The proposal for a new 1st Fleet command was announced by US Navy Secretary Kenneth Braithwaite. The move is believed to be necessary to relieve the pressure on the 7th Fleet, which has its own forward-based aircraft carrier, USS Ronald Reagan, stationed at Yokosuka in Japan. The original 1st Fleet was formed in 1947 and covered the western Pacific. It was deactivated in 1973.

Mr Braithwaite admitted he had yet to win approval from Acting Defence Secretary Christopher Miller, who was appointed by Donald Trump after he sacked Mark Esper last week. Mr Esper had supported the navy proposal.

The headquarters of the 1st Fleet is likely to be in Singapore, although consideration is being given to make it more expeditionary and other bases, such as the one on the Indian Ocean island of Diego Garcia, could provide an additional command HQ.

The 7th Fleet at Yokosuka, comprising up to 80 ships and submarines and 140 aircraft, has the biggest area of responsibility of all the US fleets. It covers more than 77 million square kilometres of the Indian Ocean and Western Pacific, from the international date line that passes through the mid-Pacific to the India/Pakistan border and from the Kuril Islands, north of Japan, to Antarctica.

Mr Braithwaite said a new 1st Fleet would make it possible for such a burden to be shared between two fleet commanders, at a time when the Chinese had “shown their aggressiveness around the globe”. Speaking at the annual symposium of the US naval submarine league, he said: “Not since the War of 1812 (between the US and Britain) has the US and our sovereignty been under the kind of pressures that we see today. We can’t just rely on the 7th Fleet in Japan.
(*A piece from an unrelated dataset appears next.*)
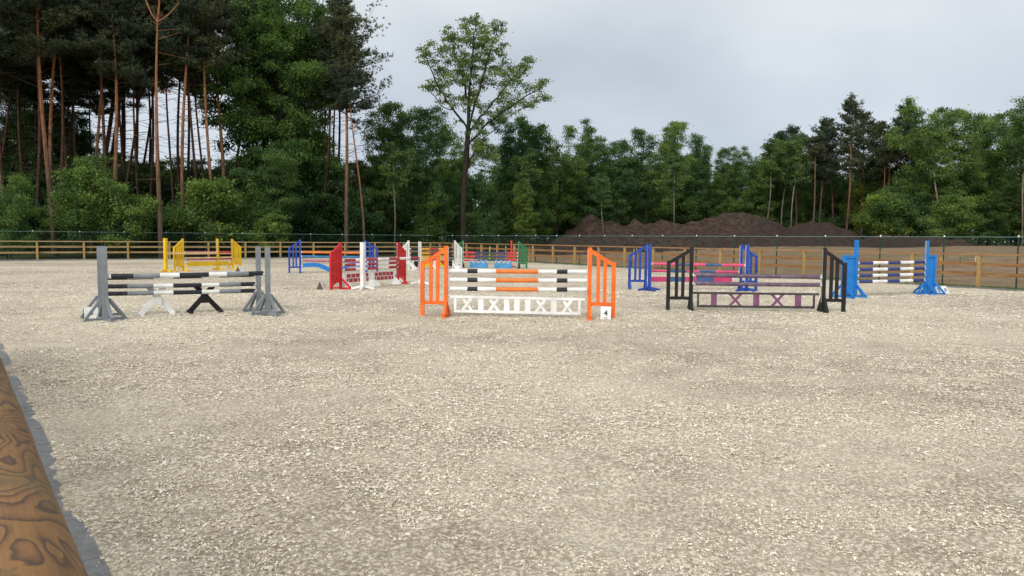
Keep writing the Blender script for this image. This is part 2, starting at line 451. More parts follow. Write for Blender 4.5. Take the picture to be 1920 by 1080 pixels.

We have to look to our other allies and partners, like Singapore, like India, and put a numbered fleet where it would be extremely relevant if, God forbid, we were ever to get into any kind of dust-up.”

Separately, the US navy intercepted a dummy intercontinental ballistic missile from a destroyer in the Pacific for the first time, ­potentially blunting the threat posed to the US by North Korea’s nuclear arsenal.